* Data shown:

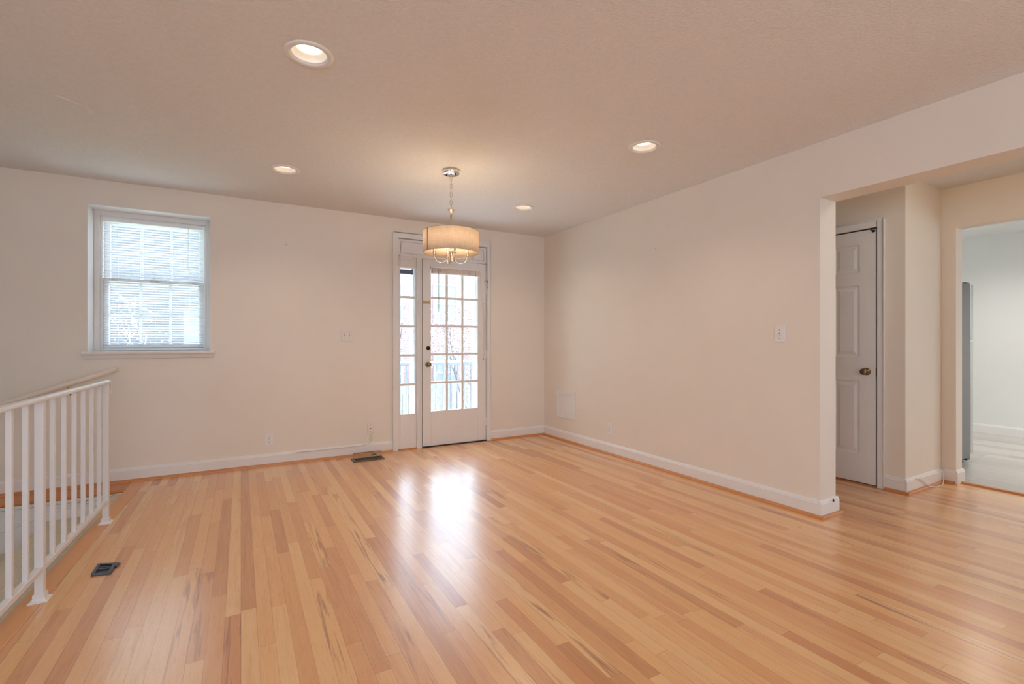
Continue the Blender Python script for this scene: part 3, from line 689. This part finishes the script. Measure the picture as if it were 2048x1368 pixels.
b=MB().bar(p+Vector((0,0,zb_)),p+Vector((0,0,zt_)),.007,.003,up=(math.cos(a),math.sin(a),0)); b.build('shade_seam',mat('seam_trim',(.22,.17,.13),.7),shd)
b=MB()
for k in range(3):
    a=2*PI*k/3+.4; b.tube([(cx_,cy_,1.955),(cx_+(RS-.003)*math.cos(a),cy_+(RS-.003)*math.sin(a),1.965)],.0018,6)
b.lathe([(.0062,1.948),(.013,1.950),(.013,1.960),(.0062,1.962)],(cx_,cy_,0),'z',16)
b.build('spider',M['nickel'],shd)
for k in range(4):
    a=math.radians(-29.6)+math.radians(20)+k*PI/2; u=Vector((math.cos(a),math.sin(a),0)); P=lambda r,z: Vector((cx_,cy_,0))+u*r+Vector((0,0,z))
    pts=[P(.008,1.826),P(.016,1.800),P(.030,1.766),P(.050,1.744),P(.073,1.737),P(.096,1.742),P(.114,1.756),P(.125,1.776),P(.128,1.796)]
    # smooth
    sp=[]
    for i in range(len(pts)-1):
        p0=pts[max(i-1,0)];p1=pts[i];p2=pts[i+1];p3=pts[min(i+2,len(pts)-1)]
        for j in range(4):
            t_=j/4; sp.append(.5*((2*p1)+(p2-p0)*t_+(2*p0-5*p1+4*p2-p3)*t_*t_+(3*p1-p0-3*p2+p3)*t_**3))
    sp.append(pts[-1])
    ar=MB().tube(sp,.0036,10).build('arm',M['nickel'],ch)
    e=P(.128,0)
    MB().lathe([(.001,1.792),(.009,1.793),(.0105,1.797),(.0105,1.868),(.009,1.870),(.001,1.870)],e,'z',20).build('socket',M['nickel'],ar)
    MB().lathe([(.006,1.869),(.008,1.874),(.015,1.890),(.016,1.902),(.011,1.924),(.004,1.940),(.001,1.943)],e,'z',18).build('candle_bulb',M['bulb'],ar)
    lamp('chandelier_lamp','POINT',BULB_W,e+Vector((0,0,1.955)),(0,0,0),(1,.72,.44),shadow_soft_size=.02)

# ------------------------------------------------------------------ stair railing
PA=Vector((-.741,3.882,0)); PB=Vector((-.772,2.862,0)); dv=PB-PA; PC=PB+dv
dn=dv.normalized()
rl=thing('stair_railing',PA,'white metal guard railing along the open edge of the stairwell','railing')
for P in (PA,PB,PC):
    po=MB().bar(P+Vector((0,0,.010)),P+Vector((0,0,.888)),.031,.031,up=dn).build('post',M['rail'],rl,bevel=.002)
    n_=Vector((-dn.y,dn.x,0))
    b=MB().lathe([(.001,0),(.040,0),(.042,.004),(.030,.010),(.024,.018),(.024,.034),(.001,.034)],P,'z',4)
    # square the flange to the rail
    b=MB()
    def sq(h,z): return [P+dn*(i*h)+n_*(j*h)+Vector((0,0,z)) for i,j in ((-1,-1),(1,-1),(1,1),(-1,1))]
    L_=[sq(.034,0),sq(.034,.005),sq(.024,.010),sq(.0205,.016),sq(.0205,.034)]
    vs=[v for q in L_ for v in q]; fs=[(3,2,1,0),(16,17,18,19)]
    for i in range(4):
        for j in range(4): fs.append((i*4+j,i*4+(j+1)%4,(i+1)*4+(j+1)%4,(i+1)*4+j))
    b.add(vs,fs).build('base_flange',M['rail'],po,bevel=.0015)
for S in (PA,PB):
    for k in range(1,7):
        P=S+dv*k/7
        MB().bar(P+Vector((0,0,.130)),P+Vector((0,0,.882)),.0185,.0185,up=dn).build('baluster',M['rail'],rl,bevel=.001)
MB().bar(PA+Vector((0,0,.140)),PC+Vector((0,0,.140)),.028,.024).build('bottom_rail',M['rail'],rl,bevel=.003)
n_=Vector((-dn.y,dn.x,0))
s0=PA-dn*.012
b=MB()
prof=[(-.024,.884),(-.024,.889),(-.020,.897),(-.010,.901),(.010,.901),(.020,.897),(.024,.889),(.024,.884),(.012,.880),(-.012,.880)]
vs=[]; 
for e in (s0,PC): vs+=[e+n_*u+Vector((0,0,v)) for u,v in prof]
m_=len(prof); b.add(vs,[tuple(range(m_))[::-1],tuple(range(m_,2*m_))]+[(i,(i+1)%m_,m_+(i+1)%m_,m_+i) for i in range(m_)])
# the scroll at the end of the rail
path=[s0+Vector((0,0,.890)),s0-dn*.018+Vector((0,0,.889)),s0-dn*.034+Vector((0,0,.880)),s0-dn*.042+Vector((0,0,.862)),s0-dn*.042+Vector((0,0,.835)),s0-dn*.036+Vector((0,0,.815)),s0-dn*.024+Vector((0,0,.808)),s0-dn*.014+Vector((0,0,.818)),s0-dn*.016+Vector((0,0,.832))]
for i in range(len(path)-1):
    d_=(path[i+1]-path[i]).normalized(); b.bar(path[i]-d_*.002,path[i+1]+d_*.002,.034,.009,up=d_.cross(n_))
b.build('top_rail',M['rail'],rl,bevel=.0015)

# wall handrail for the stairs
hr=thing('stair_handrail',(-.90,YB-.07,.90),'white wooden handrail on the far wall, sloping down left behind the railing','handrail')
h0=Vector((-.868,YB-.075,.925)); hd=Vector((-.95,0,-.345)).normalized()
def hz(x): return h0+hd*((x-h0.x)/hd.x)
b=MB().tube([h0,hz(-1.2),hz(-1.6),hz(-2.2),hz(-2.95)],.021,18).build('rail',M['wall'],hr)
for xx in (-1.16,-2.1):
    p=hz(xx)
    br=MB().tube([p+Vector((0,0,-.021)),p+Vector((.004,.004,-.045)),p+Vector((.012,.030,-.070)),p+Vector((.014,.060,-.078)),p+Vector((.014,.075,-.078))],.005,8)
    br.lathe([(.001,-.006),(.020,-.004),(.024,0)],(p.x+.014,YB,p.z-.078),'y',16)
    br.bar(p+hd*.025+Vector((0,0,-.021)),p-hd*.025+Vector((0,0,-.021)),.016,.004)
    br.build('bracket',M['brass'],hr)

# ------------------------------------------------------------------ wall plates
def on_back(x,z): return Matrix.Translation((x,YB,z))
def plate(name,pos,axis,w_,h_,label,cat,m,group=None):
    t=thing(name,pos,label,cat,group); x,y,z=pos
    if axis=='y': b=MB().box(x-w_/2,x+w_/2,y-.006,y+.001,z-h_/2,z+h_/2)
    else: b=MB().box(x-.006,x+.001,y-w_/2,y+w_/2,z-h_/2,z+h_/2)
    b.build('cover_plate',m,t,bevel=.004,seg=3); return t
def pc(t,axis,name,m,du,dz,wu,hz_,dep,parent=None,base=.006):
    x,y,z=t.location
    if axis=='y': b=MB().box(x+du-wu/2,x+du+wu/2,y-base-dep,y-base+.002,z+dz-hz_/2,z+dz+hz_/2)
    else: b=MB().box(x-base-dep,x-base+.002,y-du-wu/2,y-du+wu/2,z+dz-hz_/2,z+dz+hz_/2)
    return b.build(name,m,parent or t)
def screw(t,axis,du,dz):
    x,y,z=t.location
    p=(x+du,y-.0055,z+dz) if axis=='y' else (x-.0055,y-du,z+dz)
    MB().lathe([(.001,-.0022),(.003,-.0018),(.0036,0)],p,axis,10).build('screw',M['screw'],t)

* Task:
Pictures are excluded; output everything else in the data verbatim.

* Result for this task:
Continue the Blender Python script for this scene: part 3, from line 689. This part finishes the script. Measure the picture as if it were 2048x1368 pixels.
b=MB().bar(p+Vector((0,0,zb_)),p+Vector((0,0,zt_)),.007,.003,up=(math.cos(a),math.sin(a),0)); b.build('shade_seam',mat('seam_trim',(.22,.17,.13),.7),shd)
b=MB()
for k in range(3):
    a=2*PI*k/3+.4; b.tube([(cx_,cy_,1.955),(cx_+(RS-.003)*math.cos(a),cy_+(RS-.003)*math.sin(a),1.965)],.0018,6)
b.lathe([(.0062,1.948),(.013,1.950),(.013,1.960),(.0062,1.962)],(cx_,cy_,0),'z',16)
b.build('spider',M['nickel'],shd)
for k in range(4):
    a=math.radians(-29.6)+math.radians(20)+k*PI/2; u=Vector((math.cos(a),math.sin(a),0)); P=lambda r,z: Vector((cx_,cy_,0))+u*r+Vector((0,0,z))
    pts=[P(.008,1.826),P(.016,1.800),P(.030,1.766),P(.050,1.744),P(.073,1.737),P(.096,1.742),P(.114,1.756),P(.125,1.776),P(.128,1.796)]
    # smooth
    sp=[]
    for i in range(len(pts)-1):
        p0=pts[max(i-1,0)];p1=pts[i];p2=pts[i+1];p3=pts[min(i+2,len(pts)-1)]
        for j in range(4):
            t_=j/4; sp.append(.5*((2*p1)+(p2-p0)*t_+(2*p0-5*p1+4*p2-p3)*t_*t_+(3*p1-p0-3*p2+p3)*t_**3))
    sp.append(pts[-1])
    ar=MB().tube(sp,.0036,10).build('arm',M['nickel'],ch)
    e=P(.128,0)
    MB().lathe([(.001,1.792),(.009,1.793),(.0105,1.797),(.0105,1.868),(.009,1.870),(.001,1.870)],e,'z',20).build('socket',M['nickel'],ar)
    MB().lathe([(.006,1.869),(.008,1.874),(.015,1.890),(.016,1.902),(.011,1.924),(.004,1.940),(.001,1.943)],e,'z',18).build('candle_bulb',M['bulb'],ar)
    lamp('chandelier_lamp','POINT',BULB_W,e+Vector((0,0,1.955)),(0,0,0),(1,.72,.44),shadow_soft_size=.02)

# ------------------------------------------------------------------ stair railing
PA=Vector((-.741,3.882,0)); PB=Vector((-.772,2.862,0)); dv=PB-PA; PC=PB+dv
dn=dv.normalized()
rl=thing('stair_railing',PA,'white metal guard railing along the open edge of the stairwell','railing')
for P in (PA,PB,PC):
    po=MB().bar(P+Vector((0,0,.010)),P+Vector((0,0,.888)),.031,.031,up=dn).build('post',M['rail'],rl,bevel=.002)
    n_=Vector((-dn.y,dn.x,0))
    b=MB().lathe([(.001,0),(.040,0),(.042,.004),(.030,.010),(.024,.018),(.024,.034),(.001,.034)],P,'z',4)
    # square the flange to the rail
    b=MB()
    def sq(h,z): return [P+dn*(i*h)+n_*(j*h)+Vector((0,0,z)) for i,j in ((-1,-1),(1,-1),(1,1),(-1,1))]
    L_=[sq(.034,0),sq(.034,.005),sq(.024,.010),sq(.0205,.016),sq(.0205,.034)]
    vs=[v for q in L_ for v in q]; fs=[(3,2,1,0),(16,17,18,19)]
    for i in range(4):
        for j in range(4): fs.append((i*4+j,i*4+(j+1)%4,(i+1)*4+(j+1)%4,(i+1)*4+j))
    b.add(vs,fs).build('base_flange',M['rail'],po,bevel=.0015)
for S in (PA,PB):
    for k in range(1,7):
        P=S+dv*k/7
        MB().bar(P+Vector((0,0,.130)),P+Vector((0,0,.882)),.0185,.0185,up=dn).build('baluster',M['rail'],rl,bevel=.001)
MB().bar(PA+Vector((0,0,.140)),PC+Vector((0,0,.140)),.028,.024).build('bottom_rail',M['rail'],rl,bevel=.003)
n_=Vector((-dn.y,dn.x,0))
s0=PA-dn*.012
b=MB()
prof=[(-.024,.884),(-.024,.889),(-.020,.897),(-.010,.901),(.010,.901),(.020,.897),(.024,.889),(.024,.884),(.012,.880),(-.012,.880)]
vs=[]; 
for e in (s0,PC): vs+=[e+n_*u+Vector((0,0,v)) for u,v in prof]
m_=len(prof); b.add(vs,[tuple(range(m_))[::-1],tuple(range(m_,2*m_))]+[(i,(i+1)%m_,m_+(i+1)%m_,m_+i) for i in range(m_)])
# the scroll at the end of the rail
path=[s0+Vector((0,0,.890)),s0-dn*.018+Vector((0,0,.889)),s0-dn*.034+Vector((0,0,.880)),s0-dn*.042+Vector((0,0,.862)),s0-dn*.042+Vector((0,0,.835)),s0-dn*.036+Vector((0,0,.815)),s0-dn*.024+Vector((0,0,.808)),s0-dn*.014+Vector((0,0,.818)),s0-dn*.016+Vector((0,0,.832))]
for i in range(len(path)-1):
    d_=(path[i+1]-path[i]).normalized(); b.bar(path[i]-d_*.002,path[i+1]+d_*.002,.034,.009,up=d_.cross(n_))
b.build('top_rail',M['rail'],rl,bevel=.0015)

# wall handrail for the stairs
hr=thing('stair_handrail',(-.90,YB-.07,.90),'white wooden handrail on the far wall, sloping down left behind the railing','handrail')
h0=Vector((-.868,YB-.075,.925)); hd=Vector((-.95,0,-.345)).normalized()
def hz(x): return h0+hd*((x-h0.x)/hd.x)
b=MB().tube([h0,hz(-1.2),hz(-1.6),hz(-2.2),hz(-2.95)],.021,18).build('rail',M['wall'],hr)
for xx in (-1.16,-2.1):
    p=hz(xx)
    br=MB().tube([p+Vector((0,0,-.021)),p+Vector((.004,.004,-.045)),p+Vector((.012,.030,-.070)),p+Vector((.014,.060,-.078)),p+Vector((.014,.075,-.078))],.005,8)
    br.lathe([(.001,-.006),(.020,-.004),(.024,0)],(p.x+.014,YB,p.z-.078),'y',16)
    br.bar(p+hd*.025+Vector((0,0,-.021)),p-hd*.025+Vector((0,0,-.021)),.016,.004)
    br.build('bracket',M['brass'],hr)

# ------------------------------------------------------------------ wall plates
def on_back(x,z): return Matrix.Translation((x,YB,z))
def plate(name,pos,axis,w_,h_,label,cat,m,group=None):
    t=thing(name,pos,label,cat,group); x,y,z=pos
    if axis=='y': b=MB().box(x-w_/2,x+w_/2,y-.006,y+.001,z-h_/2,z+h_/2)
    else: b=MB().box(x-.006,x+.001,y-w_/2,y+w_/2,z-h_/2,z+h_/2)
    b.build('cover_plate',m,t,bevel=.004,seg=3); return t
def pc(t,axis,name,m,du,dz,wu,hz_,dep,parent=None,base=.006):
    x,y,z=t.location
    if axis=='y': b=MB().box(x+du-wu/2,x+du+wu/2,y-base-dep,y-base+.002,z+dz-hz_/2,z+dz+hz_/2)
    else: b=MB().box(x-base-dep,x-base+.002,y-du-wu/2,y-du+wu/2,z+dz-hz_/2,z+dz+hz_/2)
    return b.build(name,m,parent or t)
def screw(t,axis,du,dz):
    x,y,z=t.location
    p=(x+du,y-.0055,z+dz) if axis=='y' else (x-.0055,y-du,z+dz)
    MB().lathe([(.001,-.0022),(.003,-.0018),(.0036,0)],p,axis,10).build('screw',M['screw'],t)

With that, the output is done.